Monday, January 28, 2013

The Threat of the New Girl

My new apartmentmate moved in yesterday, and I can say that I really like her, which is big coming from me.  I have a lot of trust issues and on top of that I can sometimes be quick to judge people for the oddest of reasons.  I was very pleasantly surprised by myself, but not surprised by how my other two roommates reacted to her arrival.

When our previous fourth roommate moved out the other two were talking about how they don't want someone moving into her empty room.  They did not explain their reasoning, and refused to answer when I asked.  All they said was how they were praying that no one else would move in the following semester.  Now, this is a ridiculous hope.  There are literally thousands of undergraduates at this school, a good amount of them living on campus.  In fact, there are so many students that the school is currently having a whole new dorm community built to accommodate any possible overflow.  There literally was never any hope of having three people living in a four person apartment.  When I explained this, one of my roommates confessed that the next girl to move in would soon move out because she intended on scaring her.  She also admitted that our other roommate would back her up and join her to make this girl feel so uncomfortable that she would have no choice but to leave.  So once the new girl, K, came in, my roommates had nothing but bad words to say about it.  K has many food allergies, and that was why she had to move into our apartment.  She could not eat at the dining halls because they cross contaminated foods, giving her many allergic reactions last semester.  She brought her own food, her own cooking utensils, and her own pots and pans to avoid any allergic reactions.  I can understand this because I have food restrictions of my own.  No soy, no dairy, a limited amount of fats and sugars, and a limited amount of alcohol.  I'm also quite used to it because my sister has a somewhat limited food vocabulary, and I've gotten used to cooking for her to accomodate that.  For me, this was no problem.  K wanted to have her friends over so that they could see her new place.  They were freshman, and they all live in dorms, so it was a different experience for them.  They were making every attempt to control their noise level, which was minimal, but I assured them that it wasn't a problem.  

Immediately when K's friends came over, one of my roommates had to lock herself into her room.  When the next one showed up, the one who intends on scaring her to death, she immediately came into my room and asked who all of those people were.  Somehow she couldn't quite figure it out for herself.
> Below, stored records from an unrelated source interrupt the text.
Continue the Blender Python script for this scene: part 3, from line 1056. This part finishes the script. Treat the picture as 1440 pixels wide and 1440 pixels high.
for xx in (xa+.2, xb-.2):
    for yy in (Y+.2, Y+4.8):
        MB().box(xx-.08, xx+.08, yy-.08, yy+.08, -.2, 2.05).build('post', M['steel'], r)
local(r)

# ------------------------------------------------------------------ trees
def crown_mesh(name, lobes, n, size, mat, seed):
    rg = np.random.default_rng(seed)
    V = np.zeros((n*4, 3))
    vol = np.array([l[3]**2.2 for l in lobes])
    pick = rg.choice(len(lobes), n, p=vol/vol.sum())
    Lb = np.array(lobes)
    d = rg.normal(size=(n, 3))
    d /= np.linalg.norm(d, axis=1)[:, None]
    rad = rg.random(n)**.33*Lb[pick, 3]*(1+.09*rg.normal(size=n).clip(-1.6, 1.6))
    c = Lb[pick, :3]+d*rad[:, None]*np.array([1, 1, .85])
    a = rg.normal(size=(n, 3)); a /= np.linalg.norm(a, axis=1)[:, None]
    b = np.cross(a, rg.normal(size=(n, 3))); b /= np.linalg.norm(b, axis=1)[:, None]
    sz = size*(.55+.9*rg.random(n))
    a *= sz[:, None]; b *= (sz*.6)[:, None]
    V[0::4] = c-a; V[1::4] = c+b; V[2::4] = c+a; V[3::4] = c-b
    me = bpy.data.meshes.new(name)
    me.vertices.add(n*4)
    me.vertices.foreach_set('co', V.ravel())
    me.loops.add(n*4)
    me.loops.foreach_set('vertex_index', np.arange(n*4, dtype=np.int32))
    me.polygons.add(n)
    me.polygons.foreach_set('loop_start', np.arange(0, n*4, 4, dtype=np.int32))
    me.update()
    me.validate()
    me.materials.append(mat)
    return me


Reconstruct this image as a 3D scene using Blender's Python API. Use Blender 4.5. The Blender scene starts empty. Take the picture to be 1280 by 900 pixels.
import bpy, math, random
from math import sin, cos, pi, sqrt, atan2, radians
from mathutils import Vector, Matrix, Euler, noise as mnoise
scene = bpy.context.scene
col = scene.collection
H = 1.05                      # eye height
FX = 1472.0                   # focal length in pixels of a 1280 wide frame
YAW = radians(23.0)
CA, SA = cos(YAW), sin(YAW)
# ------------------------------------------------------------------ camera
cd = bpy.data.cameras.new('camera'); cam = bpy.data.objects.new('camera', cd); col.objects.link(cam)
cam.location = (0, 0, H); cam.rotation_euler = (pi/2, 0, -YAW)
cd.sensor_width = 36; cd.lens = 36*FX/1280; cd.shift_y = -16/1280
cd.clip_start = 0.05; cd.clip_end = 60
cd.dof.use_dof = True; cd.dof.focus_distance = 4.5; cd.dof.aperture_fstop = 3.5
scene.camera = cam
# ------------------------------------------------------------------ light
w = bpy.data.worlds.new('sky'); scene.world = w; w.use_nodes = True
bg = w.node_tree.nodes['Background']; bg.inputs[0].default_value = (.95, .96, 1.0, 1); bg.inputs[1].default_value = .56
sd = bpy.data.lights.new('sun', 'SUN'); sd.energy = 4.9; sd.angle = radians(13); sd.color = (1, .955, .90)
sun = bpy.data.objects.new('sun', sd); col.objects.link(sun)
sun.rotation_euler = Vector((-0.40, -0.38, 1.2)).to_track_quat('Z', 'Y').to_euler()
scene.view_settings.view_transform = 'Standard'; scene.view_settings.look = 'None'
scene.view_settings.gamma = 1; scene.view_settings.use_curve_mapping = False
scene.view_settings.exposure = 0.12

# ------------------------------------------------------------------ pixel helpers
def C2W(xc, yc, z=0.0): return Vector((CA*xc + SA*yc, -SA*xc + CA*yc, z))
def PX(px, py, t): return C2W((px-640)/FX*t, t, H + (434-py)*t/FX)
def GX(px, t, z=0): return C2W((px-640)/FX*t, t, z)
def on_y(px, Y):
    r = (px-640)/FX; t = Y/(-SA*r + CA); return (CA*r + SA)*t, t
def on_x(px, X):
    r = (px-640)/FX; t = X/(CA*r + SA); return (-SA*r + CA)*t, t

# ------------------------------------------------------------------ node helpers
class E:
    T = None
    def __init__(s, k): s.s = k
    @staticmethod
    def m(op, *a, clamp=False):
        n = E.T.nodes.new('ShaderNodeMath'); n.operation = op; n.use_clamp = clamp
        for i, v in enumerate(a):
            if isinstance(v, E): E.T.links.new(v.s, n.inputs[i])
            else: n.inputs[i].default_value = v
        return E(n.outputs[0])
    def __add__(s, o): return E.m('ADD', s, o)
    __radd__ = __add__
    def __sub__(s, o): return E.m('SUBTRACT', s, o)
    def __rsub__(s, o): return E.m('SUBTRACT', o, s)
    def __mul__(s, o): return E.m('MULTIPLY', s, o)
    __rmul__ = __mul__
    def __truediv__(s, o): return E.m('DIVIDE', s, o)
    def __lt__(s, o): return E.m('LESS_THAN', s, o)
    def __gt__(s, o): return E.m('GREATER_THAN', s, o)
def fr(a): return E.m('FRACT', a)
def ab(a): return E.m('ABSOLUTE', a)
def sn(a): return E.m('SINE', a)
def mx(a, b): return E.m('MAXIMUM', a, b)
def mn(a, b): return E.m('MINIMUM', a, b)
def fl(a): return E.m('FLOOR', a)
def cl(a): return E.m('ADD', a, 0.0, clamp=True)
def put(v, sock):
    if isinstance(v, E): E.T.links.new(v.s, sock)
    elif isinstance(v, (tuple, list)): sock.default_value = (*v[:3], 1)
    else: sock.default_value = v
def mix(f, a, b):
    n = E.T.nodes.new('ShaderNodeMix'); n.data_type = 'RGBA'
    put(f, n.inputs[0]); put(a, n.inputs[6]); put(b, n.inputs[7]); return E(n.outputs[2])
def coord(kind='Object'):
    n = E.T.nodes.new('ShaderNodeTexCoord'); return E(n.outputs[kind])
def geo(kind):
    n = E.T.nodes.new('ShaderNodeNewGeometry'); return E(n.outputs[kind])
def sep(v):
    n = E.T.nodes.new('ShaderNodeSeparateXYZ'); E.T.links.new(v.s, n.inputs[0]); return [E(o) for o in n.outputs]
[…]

When I told her they were K's friends, come to see her new apartment, a distressed look crossed her face.  My shut-in roommate emerged from the dark confines of her room to say we should have an apartment meeting about it.  

Forest came over and we spent our time together in my room for some privacy and some Honey Boo Boo.  By the time he left K and her friends had gone out and my roommates had just come back from grocery shopping.  I could hear them whispering conspicuously in the kitchen, so I went out to have a listen.  Together they were expressing how inconvenienced they were by K's reasonably sized canister of cooking utensils and moved it from one side of the stove to the other (why?).  Then they said how they would love for her to have an allergy attack.  They knew K was somewhat uncomfortable with alcohol, so they schemed that they should always have a bottle of wine in the fridge to deter her from...living?  Maybe?  One of them also went on to say how she had such a blistering headache from all the noise K's friends had been making, and how she hoped they weren't going to keep her up at night.  (K's friends were over at 3 in the afternoon.)  I'm not really sure why they are acting so aggressively to a girl who they only briefly met for a few seconds, who is friendly and polite, and makes every effort to keep our apartment in the order we had it in.  I don't know why they have to criticize the fact that she keeps her sanitary supplies in the supply closet, which is always shut, or why they are pretending to be inconvenienced by her food allergies, but it's already gotten on my nerves.  If it wasn't enough that they were doing this kind of thing to me last semester, now they feel they have to be even worse to this lovely, charming girl.  If I were acting this way towards one of them it would be a fiasco.  But since they're the ones doing it, they've reasoned that it is somehow okay.  I know the "golden rule" is such a cliche, but it's appropriate.  Treat others the way you would like to be treated.  Especially when that "other" is a really nice person who wishes no ill upon you.  

How am I to turn this around?  I know that if the two of them acted so outrageously negatively on the very first day they knew her, it will in all likeliness only get worse.  But I've had so many roommate issues in the past that I want to remove myself from any confrontation instead of engaging in it.  I've learned that unless someone's actions are interfering with my grades, my sleep, or the way I feel about myself, the fight just isn't worth it.

...But they did bring up how I "ate all the brownies" again last night, and that almost got crazy.  I don't even like brownies.